Details of the ongoing threats have emerged in a series of private lawmaker briefings this week, including one on Monday night in which Capitol Police and other officials warned House Democrats of multiple plots to harm lawmakers, Politico reported, citing several people who listened to the call.

On Tuesday, senators received their own briefing from representatives of the Secret Service, the Department of Defense and the Department of Homeland Security, and a key group of House Democratic leaders separately met with the FBI, according to Politico.

Asked how he’s able to do his job under the current circumstances, Curtis said he has confidence in the foundation of the country and its people.

“We’re in a bad spot right now. I understand that. There’s lots of blame to go around,” he said on MSNBC. “I personally am waking up and looking in the mirror and saying, ‘What do I need to do different?
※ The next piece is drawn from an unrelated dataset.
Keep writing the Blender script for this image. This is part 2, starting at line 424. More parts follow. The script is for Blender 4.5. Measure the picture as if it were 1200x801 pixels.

How do I play my role in changing what’s going on here in our country?’”

The flyer left on Curtis’ door also quoted Federalist No. 28, which argues, among other things, that state governments would act as natural centers of resistance to the national military were it to become an instrument of tyranny.

“If the representatives of the people betray their constituents, there is then no resource left but in the exertion of that original right of self-defense,” it reads. “Which is paramount to all positive forms of government, and which against the usurpations of the national rulers, may be exerted with infinitely better prospect of success than against those of the rulers of an individual state.”

Curtis voted last week to certify the presidential election for Democrat Joe Biden, who will be inaugurated next Wednesday.

“We lost. We need to move on. We need to worry about winning elections in the future. We need to worry about how we can change election law so not just Republicans but Democrats, too, have more confidence in this moving forward,” he said on MSNBC.

Curtis favors a bipartisan, bicameral commission to study elections to restore people’s confidence that their votes matter and ballots are counted correctly.

Although Curtis voted against impeaching President Donald Trump, he said his decision might have been different had Democrats not rushed the process.

“A lot of us felt robbed that we had 48 hours to gather facts and make this decision,” he said. “A lot of us may have come up with different votes if more facts had come forward. To me that’s just a tragedy that we moved this so quickly.”

Curtis said Trump’s phone call to Georgia election officials and his pressuring Vice President Mike Pence to overturn electoral votes were not discussed and he also said that the articles of impeachment were narrowly defined.

“People get this confused. We vote on the articles of impeachment, not what’s out there,” he said.

Everybody wants to blame the president for the riot, but information is now coming out that it was premeditated among some who went to Washington, he said.

“Now, I’m not saying that absolves the president. Perhaps some of his actions and words before the riot inspired that, but we didn’t get a chance to explore that,” he said. “Who made the decisions not send the National Guard sooner? Who made the decision not to have the National Guard there to begin with? These are all questions that a lot of use would like answered.”